### SOURCE DATA
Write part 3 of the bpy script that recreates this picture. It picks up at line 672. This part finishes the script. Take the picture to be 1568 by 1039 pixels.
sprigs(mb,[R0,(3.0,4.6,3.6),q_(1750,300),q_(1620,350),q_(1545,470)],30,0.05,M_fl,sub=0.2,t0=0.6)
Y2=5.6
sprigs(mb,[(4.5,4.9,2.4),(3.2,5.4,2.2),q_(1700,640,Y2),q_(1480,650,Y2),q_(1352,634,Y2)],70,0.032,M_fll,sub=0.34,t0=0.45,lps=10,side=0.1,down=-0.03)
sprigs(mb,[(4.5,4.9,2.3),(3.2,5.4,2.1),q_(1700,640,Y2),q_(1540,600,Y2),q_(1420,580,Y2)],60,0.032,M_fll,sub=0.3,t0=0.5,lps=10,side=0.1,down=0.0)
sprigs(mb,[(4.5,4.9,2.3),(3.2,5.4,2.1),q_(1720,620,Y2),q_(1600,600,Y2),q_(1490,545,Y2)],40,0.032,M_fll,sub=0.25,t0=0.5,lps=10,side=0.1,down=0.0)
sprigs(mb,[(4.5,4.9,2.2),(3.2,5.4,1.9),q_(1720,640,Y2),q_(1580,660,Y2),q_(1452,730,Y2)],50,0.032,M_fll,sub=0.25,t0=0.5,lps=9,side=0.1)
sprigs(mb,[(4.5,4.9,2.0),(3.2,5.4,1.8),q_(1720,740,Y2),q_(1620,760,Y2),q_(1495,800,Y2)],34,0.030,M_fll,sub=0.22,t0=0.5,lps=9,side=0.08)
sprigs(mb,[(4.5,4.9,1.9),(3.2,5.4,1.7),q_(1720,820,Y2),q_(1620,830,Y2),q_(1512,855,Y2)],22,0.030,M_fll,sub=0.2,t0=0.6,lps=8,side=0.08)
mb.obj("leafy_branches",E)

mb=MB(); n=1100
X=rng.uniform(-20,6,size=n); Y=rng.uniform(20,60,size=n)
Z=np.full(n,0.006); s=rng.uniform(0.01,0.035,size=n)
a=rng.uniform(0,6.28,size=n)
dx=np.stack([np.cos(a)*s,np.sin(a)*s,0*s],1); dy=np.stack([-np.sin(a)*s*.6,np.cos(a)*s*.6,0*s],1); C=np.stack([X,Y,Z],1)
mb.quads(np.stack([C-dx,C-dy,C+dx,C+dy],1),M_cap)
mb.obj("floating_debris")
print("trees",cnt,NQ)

### WHAT THIS TASK INVOLVES
Search the material above for "down". Pull out each line where it shows up.

### EXERCISE ANSWER
sprigs(mb,[(4.5,4.9,2.4),(3.2,5.4,2.2),q_(1700,640,Y2),q_(1480,650,Y2),q_(1352,634,Y2)],70,0.032,M_fll,sub=0.34,t0=0.45,lps=10,side=0.1,down=-0.03)
sprigs(mb,[(4.5,4.9,2.3),(3.2,5.4,2.1),q_(1700,640,Y2),q_(1540,600,Y2),q_(1420,580,Y2)],60,0.032,M_fll,sub=0.3,t0=0.5,lps=10,side=0.1,down=0.0)
sprigs(mb,[(4.5,4.9,2.3),(3.2,5.4,2.1),q_(1720,620,Y2),q_(1600,600,Y2),q_(1490,545,Y2)],40,0.032,M_fll,sub=0.25,t0=0.5,lps=10,side=0.1,down=0.0)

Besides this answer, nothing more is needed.